Social problems can be like weeds too. They’re often fairly easy
to deal with if you catch them quickly: but once they take root, the job
is much harder.
It would have been fairly easy, for instance, to eliminate slavery
in the earliest days of our nation’s history, and slavery almost was eliminated.
The original draft of the Declaration of Independence recognized
the reprehensible nature of the institution, calling it a “cruel war against
human nature itself, violating its most sacred rights of life and liberty,”
and, while this passage was not included in the final draft of the Declaration,
there was consensus among American leaders (including slaveholders like
Jefferson and Madison) that slavery was incompatible with the free and
democratic society they were trying to set up.
The religious revival historians call the Second Great Awakening
added to the sentiment against slavery, and made sure that, in the North
at least, slavery would come to a complete end.

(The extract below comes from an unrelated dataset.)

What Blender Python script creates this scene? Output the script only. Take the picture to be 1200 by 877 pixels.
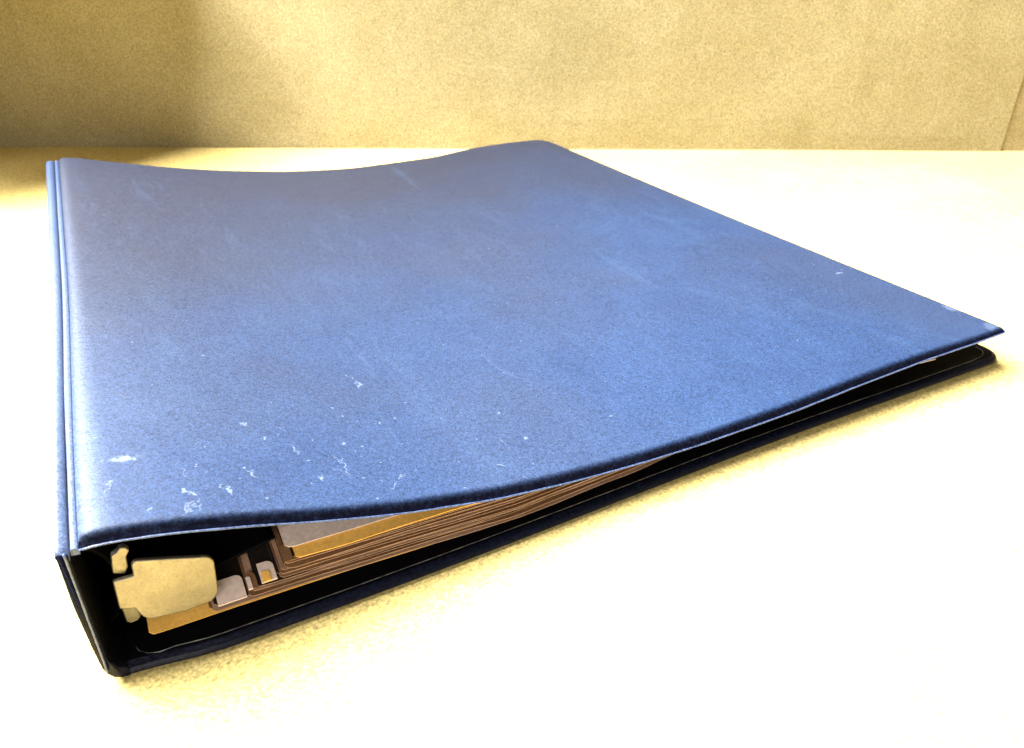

The South, too, might have eliminated slavery—and yet it didn’t.
Why not?
The typical textbook blames the invention of the cotton gin or
suggests that the topography and climate of the South made slavery the
only feasible way of developing Southern agriculture.
This is only a part of the answer.
What really kept slavery going was the attitude of Southern leaders,
the planter aristocracy that created and maintained this more-than-peculiar
institution.
The average white Southerner had little or no direct interest
in slavery. More than 75% owned no slaves.
For Southern business and political leaders, however, things
were different. They put more and more money into slavery, and ultimately
they had so much capital tied up in slaves that they were unwilling to
consider emancipation even for an instant.
As their slave-holdings increased, Southern leaders became desensitized
to the cruelty of slavery. They began to rationalize away its injustices.
Slavery, they argued, was less exploitive than the factory system. Blacks
were particularly suited to servitude. And besides, return on investment
was good.
It’s easy enough for us, too, to become desensitized to the institutional
evils around us. It’s easy enough for us and for our business and political
leaders to rationalize away the terrible human costs of things like the
video lottery. We don’t want to lose our property tax rebate. We need the
money for education and health care. People who gamble are going to gamble
anyway. And besides, return on investment is good.
Fortunately, video lottery is still a relatively small weed,
and, if we act now, it won’t be all that difficult to pull it up (no matter
what you’re hearing on some commercials).
But the time to pull it up is now, while our leaders still recognize
that video lottery is a lousy way to finance government programs and before
they have so much capital invested in the institution that they become
unwilling even to consider its elimination.